#### [Information supplied]

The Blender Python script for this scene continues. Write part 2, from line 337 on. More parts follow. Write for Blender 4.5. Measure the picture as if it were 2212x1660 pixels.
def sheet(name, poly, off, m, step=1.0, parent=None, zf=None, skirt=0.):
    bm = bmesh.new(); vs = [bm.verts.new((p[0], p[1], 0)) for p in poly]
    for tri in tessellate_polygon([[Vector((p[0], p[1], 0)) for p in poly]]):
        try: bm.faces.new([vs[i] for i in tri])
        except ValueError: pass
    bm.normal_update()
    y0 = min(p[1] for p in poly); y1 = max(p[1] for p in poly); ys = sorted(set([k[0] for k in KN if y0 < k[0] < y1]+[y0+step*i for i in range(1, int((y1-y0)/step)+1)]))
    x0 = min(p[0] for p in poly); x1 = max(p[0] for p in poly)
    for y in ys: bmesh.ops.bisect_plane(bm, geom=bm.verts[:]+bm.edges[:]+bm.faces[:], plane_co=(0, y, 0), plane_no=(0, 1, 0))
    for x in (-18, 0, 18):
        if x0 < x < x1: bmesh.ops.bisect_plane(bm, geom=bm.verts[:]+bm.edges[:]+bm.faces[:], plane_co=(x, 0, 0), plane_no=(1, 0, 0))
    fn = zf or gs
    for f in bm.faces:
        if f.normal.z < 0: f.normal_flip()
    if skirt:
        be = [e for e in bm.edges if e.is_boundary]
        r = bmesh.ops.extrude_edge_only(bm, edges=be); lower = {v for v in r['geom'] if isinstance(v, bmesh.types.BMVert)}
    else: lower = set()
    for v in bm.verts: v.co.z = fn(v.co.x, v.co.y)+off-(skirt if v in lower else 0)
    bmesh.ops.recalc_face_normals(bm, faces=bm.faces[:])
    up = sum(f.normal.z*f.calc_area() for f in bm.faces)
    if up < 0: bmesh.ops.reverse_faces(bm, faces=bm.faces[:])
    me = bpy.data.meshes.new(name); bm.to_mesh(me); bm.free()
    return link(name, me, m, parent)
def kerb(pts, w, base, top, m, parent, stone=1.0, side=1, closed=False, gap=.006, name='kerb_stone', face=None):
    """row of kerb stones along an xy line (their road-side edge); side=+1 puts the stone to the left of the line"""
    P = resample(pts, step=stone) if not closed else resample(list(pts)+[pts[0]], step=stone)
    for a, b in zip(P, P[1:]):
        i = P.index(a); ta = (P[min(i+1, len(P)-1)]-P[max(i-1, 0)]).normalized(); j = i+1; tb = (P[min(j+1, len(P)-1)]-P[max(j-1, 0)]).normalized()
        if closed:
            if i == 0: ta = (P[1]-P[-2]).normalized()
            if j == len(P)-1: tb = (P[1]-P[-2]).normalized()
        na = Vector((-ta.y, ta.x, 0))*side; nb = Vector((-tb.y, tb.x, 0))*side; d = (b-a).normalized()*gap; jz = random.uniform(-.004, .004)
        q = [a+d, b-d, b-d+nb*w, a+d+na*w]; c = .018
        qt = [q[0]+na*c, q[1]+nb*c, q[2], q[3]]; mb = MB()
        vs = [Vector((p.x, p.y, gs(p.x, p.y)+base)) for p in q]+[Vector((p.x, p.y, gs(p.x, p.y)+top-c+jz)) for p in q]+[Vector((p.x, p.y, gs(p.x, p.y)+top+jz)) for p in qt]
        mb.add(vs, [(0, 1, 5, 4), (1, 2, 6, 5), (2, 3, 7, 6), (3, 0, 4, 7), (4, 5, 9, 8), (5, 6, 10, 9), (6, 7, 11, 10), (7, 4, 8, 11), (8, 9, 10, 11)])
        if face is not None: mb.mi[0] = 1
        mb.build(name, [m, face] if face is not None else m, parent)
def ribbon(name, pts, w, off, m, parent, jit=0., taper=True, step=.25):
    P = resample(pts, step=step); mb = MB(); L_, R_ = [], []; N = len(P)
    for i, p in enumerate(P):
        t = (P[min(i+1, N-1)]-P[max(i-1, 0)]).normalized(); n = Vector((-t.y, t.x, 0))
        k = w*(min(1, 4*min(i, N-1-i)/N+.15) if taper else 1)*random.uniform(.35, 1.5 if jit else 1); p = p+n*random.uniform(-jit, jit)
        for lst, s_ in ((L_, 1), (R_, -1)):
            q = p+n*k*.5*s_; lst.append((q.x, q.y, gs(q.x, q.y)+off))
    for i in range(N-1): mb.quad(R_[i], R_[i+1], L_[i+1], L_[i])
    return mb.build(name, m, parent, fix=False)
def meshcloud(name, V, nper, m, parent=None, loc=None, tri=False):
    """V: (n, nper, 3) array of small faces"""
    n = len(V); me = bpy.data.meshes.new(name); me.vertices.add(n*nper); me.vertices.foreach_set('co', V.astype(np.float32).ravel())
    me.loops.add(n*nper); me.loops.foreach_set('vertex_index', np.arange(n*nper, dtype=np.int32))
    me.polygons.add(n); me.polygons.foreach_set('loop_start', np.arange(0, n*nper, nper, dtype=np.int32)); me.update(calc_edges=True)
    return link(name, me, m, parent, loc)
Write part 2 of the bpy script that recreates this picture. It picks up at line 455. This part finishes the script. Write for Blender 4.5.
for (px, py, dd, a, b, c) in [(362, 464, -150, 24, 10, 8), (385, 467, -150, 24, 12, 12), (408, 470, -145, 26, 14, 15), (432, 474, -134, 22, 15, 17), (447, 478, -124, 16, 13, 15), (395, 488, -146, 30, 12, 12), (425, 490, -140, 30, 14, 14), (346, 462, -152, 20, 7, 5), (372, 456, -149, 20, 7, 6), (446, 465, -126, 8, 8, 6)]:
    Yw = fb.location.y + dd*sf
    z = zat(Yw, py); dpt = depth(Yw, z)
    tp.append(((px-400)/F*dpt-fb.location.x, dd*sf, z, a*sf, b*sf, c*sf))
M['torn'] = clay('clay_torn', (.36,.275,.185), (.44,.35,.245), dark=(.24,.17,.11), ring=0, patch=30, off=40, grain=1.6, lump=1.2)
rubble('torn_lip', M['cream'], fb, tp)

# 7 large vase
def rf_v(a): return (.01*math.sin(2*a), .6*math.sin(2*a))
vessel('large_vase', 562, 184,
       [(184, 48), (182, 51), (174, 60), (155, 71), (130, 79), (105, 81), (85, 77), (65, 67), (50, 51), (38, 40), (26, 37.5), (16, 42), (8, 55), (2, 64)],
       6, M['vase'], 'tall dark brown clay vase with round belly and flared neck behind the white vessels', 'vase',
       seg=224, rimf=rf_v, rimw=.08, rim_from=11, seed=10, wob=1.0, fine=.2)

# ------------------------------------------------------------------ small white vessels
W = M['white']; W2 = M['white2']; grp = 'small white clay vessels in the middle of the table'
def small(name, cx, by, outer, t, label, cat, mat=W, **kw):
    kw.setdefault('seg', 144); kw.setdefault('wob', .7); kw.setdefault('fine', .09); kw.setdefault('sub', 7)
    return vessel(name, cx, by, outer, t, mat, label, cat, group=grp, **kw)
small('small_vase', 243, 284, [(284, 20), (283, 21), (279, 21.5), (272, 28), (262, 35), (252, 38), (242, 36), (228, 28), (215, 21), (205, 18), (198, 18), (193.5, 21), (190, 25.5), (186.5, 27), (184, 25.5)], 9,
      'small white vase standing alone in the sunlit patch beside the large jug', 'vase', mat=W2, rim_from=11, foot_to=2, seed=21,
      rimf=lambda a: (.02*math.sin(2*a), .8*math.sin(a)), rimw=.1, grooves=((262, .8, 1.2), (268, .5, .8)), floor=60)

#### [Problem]
Scan the records for the string "Blender". Copy each line in which it appears.

#### [Output below]
The Blender Python script for this scene continues. Write part 2, from line 337 on. More parts follow. Write for Blender 4.5. Measure the picture as if it were 2212x1660 pixels.
Write part 2 of the bpy script that recreates this picture. It picks up at line 455. This part finishes the script. Write for Blender 4.5.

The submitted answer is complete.